Posted By Taylor Crow, Burke, Va

Posted: Feb 7, 2008
Brought Tears to My Eyes
This succinct summary of the Holocaust's effects on Jews of all degrees of religions honestly, sincerely brought tears to the eyes of a typical "tough guy." Thank you for articulating the incredible good through the bad.
Posted By Anonymous, Washington, DC

Posted: June 29, 2006
Beautiful article, emotionally wrenching.
Posted By Miriam

Posted: May 8, 2005
Response to Hulga
Each Jew has a Neshoma - a Soul that really wants and strives to b godly
Posted By Anonymous
via jewishbrevard.com

Posted: May 6, 2005
To Eliezer
Striving is not something passive. Sara Esther had said, quote: "... For the Jew is not one who merely strives to be human. The Jew is one who strives to be G-dly." Perhaps she didn't mean individuals as much as she meant the entire Jewish people; perhaps she meant the 'Jewish soul' which strives.

But -- after having given this a lot of thought and for quite some time -- I don't think there is such a thing as a Jewish soul. Nor a Gentile soul. Etc. I believe in souls; and to me they're all G-dly.
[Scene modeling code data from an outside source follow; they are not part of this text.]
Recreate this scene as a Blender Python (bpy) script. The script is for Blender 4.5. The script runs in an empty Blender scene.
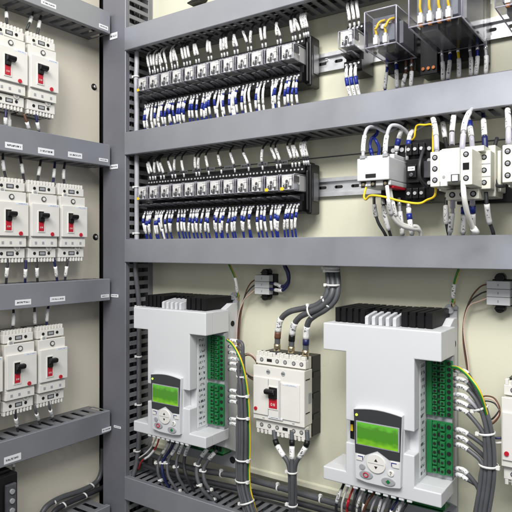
import bpy, math, random
from mathutils import Vector
random.seed(7)
R_ = math.radians
scene = bpy.context.scene
col = scene.collection
# ------------------------------------------------------------------ camera model
FX, FY = -.5693, .8221            # camera forward in plan
RX, RY = .8221, .5693             # camera right in plan
def ray(px):
    k = (px-256)/585
    return FX+k*RX, FY+k*RY
def M(px, py, Y):                 # point on the plane Y = const of the main panel
    a, b = ray(px); d = Y/b
    return Vector((a*d, Y, (248-py)/585*d))
def S(px, py, X):                 # point on the plane X = const of the side panel
    a, b = ray(px); d = X/a
    return Vector((X, b*d, (248-py)/585*d))
YP = 1.05; YD = .957              # back panel plane, front of its ducts
XP = -1.159; XD = -1.081          # side panel plane, front of its ducts

# ------------------------------------------------------------------ materials
def mat(name, c, rough=.5, metal=0, bump=0, bscale=200, var=0, vscale=30, spec=.5, emit=None, coat=0):
    m = bpy.data.materials.new(name); m.use_nodes = True
    nt = m.node_tree; b = nt.nodes['Principled BSDF']
    b.inputs['Base Color'].default_value = (*c, 1)
    b.inputs['Roughness'].default_value = rough
    b.inputs['Metallic'].default_value = metal
    b.inputs['Specular IOR Level'].default_value = spec
    b.inputs['Coat Weight'].default_value = coat
    if emit:
        b.inputs['Emission Color'].default_value = (*emit[0], 1); b.inputs['Emission Strength'].default_value = emit[1]
    tc = nt.nodes.new('ShaderNodeTexCoord')
    if var:
        n = nt.nodes.new('ShaderNodeTexNoise'); n.inputs['Scale'].default_value = vscale; n.inputs['Detail'].default_value = 6
        nt.links.new(tc.outputs['Object'], n.inputs['Vector'])
        r = nt.nodes.new('ShaderNodeMapRange'); r.inputs['From Min'].default_value = .3; r.inputs['From Max'].default_value = .7
        r.inputs['To Min'].default_value = 1-var; r.inputs['To Max'].default_value = 1+var
        nt.links.new(n.outputs['Fac'], r.inputs['Value'])
        x = nt.nodes.new('ShaderNodeVectorMath'); x.operation = 'SCALE'; x.inputs[0].default_value = c
        nt.links.new(r.outputs['Result'], x.inputs['Scale']); nt.links.new(x.outputs['Vector'], b.inputs['Base Color'])
        r2 = nt.nodes.new('ShaderNodeMapRange'); r2.inputs['To Min'].default_value = max(.02, rough-.1); r2.inputs['To Max'].default_value = rough+.1
        nt.links.new(n.outputs['Fac'], r2.inputs['Value']); nt.links.new(r2.outputs['Result'], b.inputs['Roughness'])
    if bump:
        n2 = nt.nodes.new('ShaderNodeTexNoise'); n2.inputs['Scale'].default_value = bscale; n2.inputs['Detail'].default_value = 3
        nt.links.new(tc.outputs['Object'], n2.inputs['Vector'])
        bp = nt.nodes.new('ShaderNodeBump'); bp.inputs['Strength'].default_value = bump; bp.inputs['Distance'].default_value = .001
        nt.links.new(n2.outputs['Fac'], bp.inputs['Height']); nt.links.new(bp.outputs['Normal'], b.inputs['Normal'])
    return m
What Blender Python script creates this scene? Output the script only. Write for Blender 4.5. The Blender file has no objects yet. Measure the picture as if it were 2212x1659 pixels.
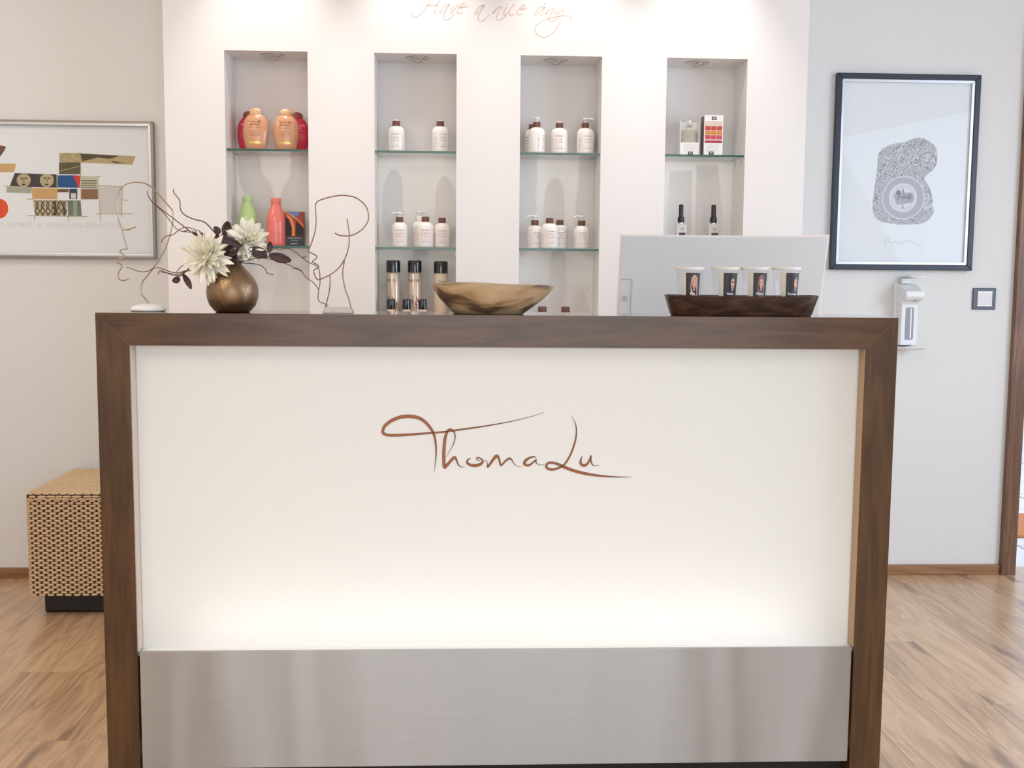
import bpy, bmesh, math, random
from mathutils import Vector, Matrix
random.seed(7)
S = bpy.context.scene
COL = S.collection
PI = math.pi
# ------------------------------------------------------------------ camera
CAM_H = 1.24
F_PX, YAW, PITCH, ROLL = 2394.5, 0.0447, 0.1004, 0.0084
def cam_basis():
    cy, sy, cp, sp = math.cos(YAW), math.sin(YAW), math.cos(PITCH), math.sin(PITCH)
    f = Vector((sy*cp, cy*cp, -sp)); r = Vector((cy, -sy, 0)); u = r.cross(f)
    c, s = math.cos(ROLL), math.sin(ROLL)
    return f, r*c + u*s, u*c - r*s
CF, CR, CU = cam_basis()
cd = bpy.data.cameras.new('camera'); cam = bpy.data.objects.new('camera', cd); COL.objects.link(cam)
cd.sensor_width = 36; cd.sensor_fit = 'HORIZONTAL'; cd.lens = F_PX/2212*36; cd.clip_start = 0.05; cd.clip_end = 200
m = Matrix((( CR.x, CU.x, -CF.x, 0), (CR.y, CU.y, -CF.y, 0), (CR.z, CU.z, -CF.z, CAM_H), (0, 0, 0, 1)))
cam.matrix_world = m; S.camera = cam
def at(px, py, Y):
    """the real point at depth Y that was surveyed at pixel px, py of the photograph"""
    d = CF + CR*((px-1106)/F_PX) - CU*((py-829.5)/F_PX)
    return d*(Y/d.y) + Vector((0, 0, CAM_H))
# ------------------------------------------------------------------ world, exposure, big lights
S.view_settings.view_transform = 'Standard'; S.view_settings.look = 'None'
S.view_settings.gamma = 1; S.view_settings.use_curve_mapping = False
S.view_settings.exposure = 0.04
w = bpy.data.worlds.new('world'); S.world = w; w.use_nodes = True
w.node_tree.nodes['Background'].inputs[0].default_value = (0.80, 0.88, 1.0, 1)
w.node_tree.nodes['Background'].inputs[1].default_value = 1.6
def area(name, loc, size, energy, color, target=None, sizey=None, spread=None):
    l = bpy.data.lights.new(name, 'AREA'); l.energy = energy; l.color = color
    l.shape = 'RECTANGLE'; l.size = size; l.size_y = sizey or size
    if spread: l.spread = spread
    o = bpy.data.objects.new(name, l); COL.objects.link(o); o.location = loc
    if target is not None:
        o.rotation_euler = (Vector(target)-Vector(loc)).to_track_quat('-Z', 'Y').to_euler()
    return o
def spot(name, loc, target, energy, color, angle, blend, r=0.02):
    l = bpy.data.lights.new(name, 'SPOT'); l.energy = energy; l.color = color
    l.spot_size = math.radians(angle); l.spot_blend = blend; l.shadow_soft_size = r
    o = bpy.data.objects.new(name, l); COL.objects.link(o); o.location = loc
    o.rotation_euler = (Vector(target)-Vector(loc)).to_track_quat('-Z', 'Y').to_euler()
    return o
WARM = (1.0, 0.85, 0.69); SOFT = (0.97, 0.97, 1.0); COOL = (0.68, 0.82, 1.0)
area('ceiling_light_left', (-1.7, .9, 2.66), 1.3, 46, WARM, (-1.9, 1.6, 0))
area('left_wall_fill', (-2.1, 3.1, 2.66), .6, 11, (1, .86, .70), (-2.1, 3.3, 0))  # unseen fill added to brighten and warm the left wall
area('ceiling_light_right', (1.2, 0.6, 2.66), 1.3, 5, SOFT, (1.2, 0.6, 0))
area('shop_window_daylight', (0.4, -2.9, 1.5), 3.6, 52, (0.93, 0.97, 1.0), (0.2, 4, 1.1), 2.2)
area('side_window_daylight', (3.36, 1.9, 1.5), 2.2, 66, COOL, (1.2, 2.4, 0), 1.7)
# ------------------------------------------------------------------ materials
def lin(c): return tuple(((v/255)/12.92 if v/255 <= .04045 else ((v/255+.055)/1.055)**2.4) for v in c)
MC = {}
def mat(name, rgb, rough=.5, metal=0, spec=.5, trans=0, alpha=1, emis=None, coat=0, ior=None, noise=None, bump=None):
    """noise=(scale, amount) colour mottling, bump=(scale, strength)"""
    if name in MC: return MC[name]
    M = bpy.data.materials.new(name); M.use_nodes = True; nt = M.node_tree; b = nt.nodes['Principled BSDF']
    c = lin(rgb); b.inputs['Base Color'].default_value = (*c, 1); b.inputs['Roughness'].default_value = rough
    b.inputs['Metallic'].default_value = metal; b.inputs['Specular IOR Level'].default_value = spec
    b.inputs['Transmission Weight'].default_value = trans; b.inputs['Coat Weight'].default_value = coat
    if ior: b.inputs['IOR'].default_value = ior
    if emis: b.inputs['Emission Color'].default_value = (*lin(rgb), 1); b.inputs['Emission Strength'].default_value = emis
    tc = nt.nodes.new('ShaderNodeTexCoord')
    n = nt.nodes.new('ShaderNodeTexNoise'); sc, am = noise or (6, .03)
    n.inputs['Scale'].default_value = sc; n.inputs['Detail'].default_value = 4
    nt.links.new(tc.outputs['Object'], n.inputs['Vector'])
    r = nt.nodes.new('ShaderNodeMapRange'); r.inputs[3].default_value = 1-am; r.inputs[4].default_value = 1+am
    nt.links.new(n.outputs['Fac'], r.inputs[0])
    mx = nt.nodes.new('ShaderNodeVectorMath'); mx.operation = 'SCALE'; mx.inputs[0].default_value = c
    nt.links.new(r.outputs[0], mx.inputs['Scale']); nt.links.new(mx.outputs[0], b.inputs['Base Color'])
    if bump:
        nb = nt.nodes.new('ShaderNodeTexNoise'); nb.inputs['Scale'].default_value = bump[0]; nb.inputs['Detail'].default_value = 3
        nt.links.new(tc.outputs['Object'], nb.inputs['Vector'])
        bp = nt.nodes.new('ShaderNodeBump'); bp.inputs['Strength'].default_value = bump[1]; bp.inputs['Distance'].default_value = .002
        nt.links.new(nb.outputs['Fac'], bp.inputs['Height']); nt.links.new(bp.outputs[0], b.inputs['Normal'])
    MC[name] = M; return M
def ramp(nt, stops):
    r = nt.nodes.new('ShaderNodeValToRGB'); e = r.color_ramp.elements
    while len(e) < len(stops): e.new(.5)
    for el, (p, c) in zip(e, stops): el.position = p; el.color = (*lin(c), 1)
    return r
def wood(name, stops, axis='X', scale=1.0, rough=.35, spec=.5, swirl=1.0, obj_random=0.0, coat=0, knots=False):
    if name in MC: return MC[name]
    M = bpy.data.materials.new(name); M.use_nodes = True; nt = M.node_tree; b = nt.nodes['Principled BSDF']
    L = nt.links.new; N = nt.nodes.new
    tc = N('ShaderNodeTexCoord'); src = tc.outputs['Object']
    if obj_random:
        oi = N('ShaderNodeObjectInfo'); add = N('ShaderNodeVectorMath'); add.operation = 'MULTIPLY_ADD'
        cx = N('ShaderNodeCombineXYZ'); L(oi.outputs['Random'], cx.inputs[0]); L(oi.outputs['Random'], cx.inputs[1]); L(oi.outputs['Random'], cx.inputs[2])
        add.inputs[1].default_value = (37, 53, 71); L(cx.outputs[0], add.inputs[0]); L(src, add.inputs[2]); src = add.outputs[0]
    mp = N('ShaderNodeMapping'); st = {'X': (1, 9, 9), 'Y': (9, 1, 9), 'Z': (9, 9, 1)}[axis]
    mp.inputs['Scale'].default_value = [v*scale for v in st]; L(src, mp.inputs['Vector'])
    n1 = N('ShaderNodeTexNoise'); n1.inputs['Scale'].default_value = 1.1; n1.inputs['Detail'].default_value = 3; n1.inputs['Distortion'].default_value = swirl
    n2 = N('ShaderNodeTexNoise'); n2.inputs['Scale'].default_value = 9; n2.inputs['Detail'].default_value = 6; n2.inputs['Roughness'].default_value = .65
    L(mp.outputs[0], n1.inputs['Vector'])
    mp2 = N('ShaderNodeMapping'); mp2.inputs['Scale'].default_value = [v*scale*(.35 if v == 1 else 1.6) for v in st]; L(src, mp2.inputs['Vector'])
    L(mp2.outputs[0], n2.inputs['Vector'])
    wv = N('ShaderNodeMath'); wv.operation = 'MULTIPLY'; wv.inputs[1].default_value = 9.0; L(n1.outputs['Fac'], wv.inputs[0])
    fr = N('ShaderNodeMath'); fr.operation = 'PINGPONG'; fr.inputs[1].default_value = 1.0; L(wv.outputs[0], fr.inputs[0])
    a = N('ShaderNodeMath'); a.operation = 'MULTIPLY_ADD'; a.inputs[1].default_value = .35; L(fr.outputs[0], a.inputs[0])
    b2 = N('ShaderNodeMath'); b2.operation = 'MULTIPLY'; b2.inputs[1].default_value = .65; L(n2.outputs['Fac'], b2.inputs[0]); L(b2.outputs[0], a.inputs[2])
    fac = a.outputs[0]
    if obj_random:
        o2 = N('ShaderNodeMath'); o2.operation = 'MULTIPLY_ADD'; o2.inputs[1].default_value = obj_random
        sb = N('ShaderNodeMath'); sb.operation = 'SUBTRACT'; sb.inputs[1].default_value = .5; L(oi.outputs['Random'], sb.inputs[0])
        L(sb.outputs[0], o2.inputs[0]); L(fac, o2.inputs[2]); fac = o2.outputs[0]
    r = ramp(nt, stops); L(fac, r.inputs[0]); col = r.outputs[0]
    if knots:
        mk = N('ShaderNodeMapping'); mk.inputs['Scale'].default_value = {'X': (1.1, 5, 5), 'Y': (5, 1.1, 5), 'Z': (5, 5, 1.1)}[axis]; L(src, mk.inputs['Vector'])
        nd = N('ShaderNodeTexNoise'); nd.inputs['Scale'].default_value = 3; L(mk.outputs[0], nd.inputs['Vector'])
        vm = N('ShaderNodeVectorMath'); vm.operation = 'MULTIPLY_ADD'; vm.inputs[1].default_value = (.35, .35, .35); L(nd.outputs['Color'], vm.inputs[0]); L(mk.outputs[0], vm.inputs[2])
        vo = N('ShaderNodeTexVoronoi'); vo.voronoi_dimensions = '2D'; vo.inputs['Scale'].default_value = 1.0; L(vm.outputs[0], vo.inputs['Vector'])
        kr = N('ShaderNodeMapRange'); kr.inputs[1].default_value = .05; kr.inputs[2].default_value = .13; kr.inputs[3].default_value = .9; kr.inputs[4].default_value = 0
        L(vo.outputs['Distance'], kr.inputs[0])
        mx = N('ShaderNodeMix'); mx.data_type = 'RGBA'; L(kr.outputs[0], mx.inputs[0]); L(col, mx.inputs[6]); mx.inputs[7].default_value = (*lin(stops[0][1]), 1)
        dk = N('ShaderNodeVectorMath'); dk.operation = 'SCALE'; dk.inputs['Scale'].default_value = 1; L(mx.outputs[2], dk.inputs[0]); col = dk.outputs[0]
    L(col, b.inputs['Base Color']); b.inputs['Roughness'].default_value = rough; b.inputs['Specular IOR Level'].default_value = spec; b.inputs['Coat Weight'].default_value = coat; b.inputs['Coat Roughness'].default_value = .12 if axis != 'Y' else .3
    if name.endswith('polished'): b.inputs['Coat Roughness'].default_value = .05
    bp = N('ShaderNodeBump'); bp.inputs['Strength'].default_value = .12; bp.inputs['Distance'].default_value = .001; L(n2.outputs['Fac'], bp.inputs['Height']); L(bp.outputs[0], b.inputs['Normal'])
    MC[name] = M; return M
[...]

And so, I see Jews (and non-Jews), then and now, as people with souls, having behaved and behaving in all sorts of ways.

PS. Though I have to admit that I also see something special about Jews. Something, something... don't know exactly what it is, not yet.

Posted By Helga Hudspeth

Posted: May 6, 2005
Response to Helga
Being Jewish means striving to behave in accordance with G-d's will. When a Jew doesn't behave in such a way then he or she is not acting in accordance with his or her true nature, even though they remain Jews. They suffer from a spiritual dissonance.
Posted By Eliezer, Montevideo, Uruguay

Posted: May 5, 2005
Yom Hashoa
I went to Yad Vashem today here in Jerusalem and after been put into a totally different state of mind to what i was before i had gone, i received your unbelievable essay which put the pictures which i had just seen and the different memories i had heard into words, words which express what it was and who we are. Let's be proud. Thank you for truely wonderful words
Posted By Anonymous, johannesburg, south africa

Posted: May 4, 2005
The Ability to question
Rebbetzin Crispe, what a wonderful article, may you go from strength to strength. If only we would always concentrate on, if one may call it such, the positive. THose shining neshomas who perished so cruelly, still wanting, striving to do the right thing, to praise and love Hashem unconditionally even in the most aweful of circumstances....Yasher Koach!
Posted By Leah Glogauer, RIchmond Hill, Ontario, Canada

Posted: May 2, 2005
Viktor Frankl, who had been in 4 camps, writes in his "Man's Search for Meaning" --

"We who lived in concentration camps can remember the men who walked through the huts comforting others, giving away their last piece of bread. They may have been few in number, but they offer sufficient proof that everything can be taken from a man but one thing: the last of the human freedoms - to choose one's attitude in any given set of circumstances, to choose one's own way."

From all I've read, Jews behaved in all sorts of ways back then. In small ways, in everything but small ways. I've read of countless Jews who remained human in spite of things for which I have no words whatsoever. And I've also read about a good number of Jews who strove to be G-dly -- and I would say that for any people, that's quite a legacy.

But - unless I misunderstood - you're saying that every Jew, then and now, strove and strives to be G-dly, and that's simply not true.